3 Grading and Backfilling

ditch witch sk600

Depending on the level and condition of exposed soil that remains, you may decide to order some backfill, or level out what remains and push forward. Typically, you’ll know if backfill is required because there will be many uneven areas in the yard and not enough soil to correct this. Obviously, having the heavy equipment available will make this process much faster. But if you’ve already returned the equipment and want to save some money, you can level the soil out yourself using rakes and a water-drum roller.

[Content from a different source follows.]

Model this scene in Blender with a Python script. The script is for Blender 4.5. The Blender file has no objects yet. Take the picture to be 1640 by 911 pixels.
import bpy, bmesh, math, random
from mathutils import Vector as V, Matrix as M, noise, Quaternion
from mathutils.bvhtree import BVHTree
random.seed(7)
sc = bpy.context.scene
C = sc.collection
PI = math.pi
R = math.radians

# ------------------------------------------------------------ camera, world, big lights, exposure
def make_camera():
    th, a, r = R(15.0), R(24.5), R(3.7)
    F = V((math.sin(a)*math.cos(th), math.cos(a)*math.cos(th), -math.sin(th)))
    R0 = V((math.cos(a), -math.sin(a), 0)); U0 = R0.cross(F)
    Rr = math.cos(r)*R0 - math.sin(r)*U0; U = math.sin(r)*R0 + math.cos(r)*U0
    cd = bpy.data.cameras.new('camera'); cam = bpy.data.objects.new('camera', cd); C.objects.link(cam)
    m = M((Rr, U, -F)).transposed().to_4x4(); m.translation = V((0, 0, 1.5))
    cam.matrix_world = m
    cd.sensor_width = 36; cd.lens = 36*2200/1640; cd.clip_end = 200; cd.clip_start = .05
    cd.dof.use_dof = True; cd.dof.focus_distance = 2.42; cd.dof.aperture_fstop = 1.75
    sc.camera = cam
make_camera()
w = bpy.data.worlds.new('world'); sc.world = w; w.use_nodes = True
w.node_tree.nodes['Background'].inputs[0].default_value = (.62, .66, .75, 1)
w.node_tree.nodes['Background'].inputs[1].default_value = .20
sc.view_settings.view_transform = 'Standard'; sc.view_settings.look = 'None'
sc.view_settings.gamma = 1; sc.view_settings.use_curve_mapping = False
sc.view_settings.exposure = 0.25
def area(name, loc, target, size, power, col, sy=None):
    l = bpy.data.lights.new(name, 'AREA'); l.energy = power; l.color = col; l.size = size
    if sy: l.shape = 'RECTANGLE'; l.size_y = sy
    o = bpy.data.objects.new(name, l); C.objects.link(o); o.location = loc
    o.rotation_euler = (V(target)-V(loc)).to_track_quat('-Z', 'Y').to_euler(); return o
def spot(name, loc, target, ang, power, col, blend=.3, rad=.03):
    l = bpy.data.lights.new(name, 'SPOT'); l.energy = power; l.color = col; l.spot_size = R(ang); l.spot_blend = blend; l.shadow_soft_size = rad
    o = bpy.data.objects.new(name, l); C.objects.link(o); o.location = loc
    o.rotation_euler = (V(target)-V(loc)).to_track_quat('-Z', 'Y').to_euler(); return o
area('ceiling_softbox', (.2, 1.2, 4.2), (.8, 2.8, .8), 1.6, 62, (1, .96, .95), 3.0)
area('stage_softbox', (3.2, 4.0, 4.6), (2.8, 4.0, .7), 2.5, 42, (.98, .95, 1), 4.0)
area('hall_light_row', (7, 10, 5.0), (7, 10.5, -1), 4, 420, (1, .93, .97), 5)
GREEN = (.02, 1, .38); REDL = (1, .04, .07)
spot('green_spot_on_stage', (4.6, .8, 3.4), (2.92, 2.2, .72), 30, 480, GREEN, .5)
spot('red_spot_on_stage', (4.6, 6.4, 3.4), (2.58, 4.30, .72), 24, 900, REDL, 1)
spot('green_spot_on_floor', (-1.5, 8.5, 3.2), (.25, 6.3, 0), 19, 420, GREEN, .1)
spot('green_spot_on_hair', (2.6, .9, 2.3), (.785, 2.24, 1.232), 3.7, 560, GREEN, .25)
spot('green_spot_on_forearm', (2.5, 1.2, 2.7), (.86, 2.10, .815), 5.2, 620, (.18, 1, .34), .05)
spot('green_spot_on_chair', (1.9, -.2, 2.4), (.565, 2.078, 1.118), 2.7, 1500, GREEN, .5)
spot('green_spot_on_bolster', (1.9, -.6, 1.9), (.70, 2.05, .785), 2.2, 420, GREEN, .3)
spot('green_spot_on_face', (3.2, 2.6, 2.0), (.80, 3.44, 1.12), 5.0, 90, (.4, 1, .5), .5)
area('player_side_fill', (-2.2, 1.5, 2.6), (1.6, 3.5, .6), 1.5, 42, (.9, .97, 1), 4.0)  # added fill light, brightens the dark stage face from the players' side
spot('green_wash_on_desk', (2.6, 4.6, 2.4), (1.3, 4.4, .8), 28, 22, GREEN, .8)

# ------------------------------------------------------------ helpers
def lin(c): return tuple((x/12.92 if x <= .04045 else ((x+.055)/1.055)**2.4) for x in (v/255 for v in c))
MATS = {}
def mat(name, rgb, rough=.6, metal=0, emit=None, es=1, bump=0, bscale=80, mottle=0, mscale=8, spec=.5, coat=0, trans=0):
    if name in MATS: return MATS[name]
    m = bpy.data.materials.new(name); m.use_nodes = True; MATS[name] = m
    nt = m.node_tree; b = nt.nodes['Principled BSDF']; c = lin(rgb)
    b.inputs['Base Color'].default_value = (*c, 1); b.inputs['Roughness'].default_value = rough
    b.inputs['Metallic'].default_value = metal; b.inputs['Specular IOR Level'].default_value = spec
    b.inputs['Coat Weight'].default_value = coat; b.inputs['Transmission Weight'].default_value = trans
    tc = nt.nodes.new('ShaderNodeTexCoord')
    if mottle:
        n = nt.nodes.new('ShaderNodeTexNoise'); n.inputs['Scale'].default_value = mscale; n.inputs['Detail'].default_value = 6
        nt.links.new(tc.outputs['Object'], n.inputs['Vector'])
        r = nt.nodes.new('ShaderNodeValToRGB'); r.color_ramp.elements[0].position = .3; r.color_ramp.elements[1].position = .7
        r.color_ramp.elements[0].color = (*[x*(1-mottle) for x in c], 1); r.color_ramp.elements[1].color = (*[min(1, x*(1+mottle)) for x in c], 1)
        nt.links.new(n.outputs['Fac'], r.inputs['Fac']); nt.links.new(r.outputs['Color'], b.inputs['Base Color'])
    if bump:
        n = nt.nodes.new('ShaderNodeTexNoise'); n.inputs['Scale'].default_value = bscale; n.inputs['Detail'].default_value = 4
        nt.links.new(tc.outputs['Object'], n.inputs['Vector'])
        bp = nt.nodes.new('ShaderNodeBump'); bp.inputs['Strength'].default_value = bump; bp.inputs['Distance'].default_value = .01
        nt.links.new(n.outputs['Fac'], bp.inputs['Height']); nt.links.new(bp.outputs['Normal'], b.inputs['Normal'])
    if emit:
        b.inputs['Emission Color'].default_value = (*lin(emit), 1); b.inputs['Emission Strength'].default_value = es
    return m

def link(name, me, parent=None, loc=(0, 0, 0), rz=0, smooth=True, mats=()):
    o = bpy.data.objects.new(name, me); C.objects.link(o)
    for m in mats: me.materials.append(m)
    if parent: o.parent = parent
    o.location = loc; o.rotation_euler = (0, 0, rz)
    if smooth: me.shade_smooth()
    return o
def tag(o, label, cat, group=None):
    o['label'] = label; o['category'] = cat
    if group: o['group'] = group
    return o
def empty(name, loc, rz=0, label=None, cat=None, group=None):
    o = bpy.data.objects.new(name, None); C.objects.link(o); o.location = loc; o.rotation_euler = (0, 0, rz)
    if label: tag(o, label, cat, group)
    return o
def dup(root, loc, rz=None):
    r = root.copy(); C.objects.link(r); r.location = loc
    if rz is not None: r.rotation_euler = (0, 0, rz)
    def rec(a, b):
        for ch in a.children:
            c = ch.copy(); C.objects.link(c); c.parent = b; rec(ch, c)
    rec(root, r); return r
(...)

Once the area is level, add the lawn amendments that are recommended for the type of sod / seed you are using. Find this information on the packaging or ask a sales rep for advice. Typically, you’ll want to add a quarter inch of cattle based compost across the top of the soil. Use a rake or a rototiller to blend the soil and fertilizer to a depth of 4-6 inches. Lastly, rake out any uneven areas and remove rocks and debris from your soil. You’ll want to leave the soil around 1 inch below retaining walls, rocks, concrete, and driveways, so that the lawn will be flush once the sod is laid down. If you are spreading seed, you can ignore this step.

 

4 Laying Sod or Spreading Seed

You’re almost there. The final step, once the soil is prepared, is to roll out your new sod or spread the seed that you have selected. When laying sod it’s important to consider the pattern and direction in which you lay the strips. The main consideration here is where the slopes, if there are any, exist in your yard. You’ll want to run the strips of sod across the slope, rather than up and down the slope. This will reduce moisture loss and minimize erosion that occurs during precipitation. You’ll want to water the newly laid sod 3 times a day until the roots attach with the soil below. For best results, water more frequently, for shorter periods of time. To see if the roots are taking, pull up patches of sod to look underneath. To see a demonstration on how to properly lay sod, watch the video below:

https://www.youtube.com/watch?v=8h9TaKtDv3I

fertilizing lawn

For spreading seed, you can choose to spread by hand, or use a mechanical seeder. Typically you can rent a lawn spreader or borrow one from a friend, and it will save you considerable time and you’ll have a more consistent spread of the seeds in the end. As a rule of thumb, you want to aim for around 16 seeds per square inch. Once you have an even spread of seed, you’ll want to cover the seed with mulch, compost or peat moss, which are all typically combined with a fertilizer. Again, research the type of seed you are using and see which type of seed cover is recommended. Again, water once a day until your lawn is lush and healthy and approximately 2 inches tall.

 So that’s it! It’s going to be a long weekend, but if you put your mind to it, it’s definitely possible. Time to get started.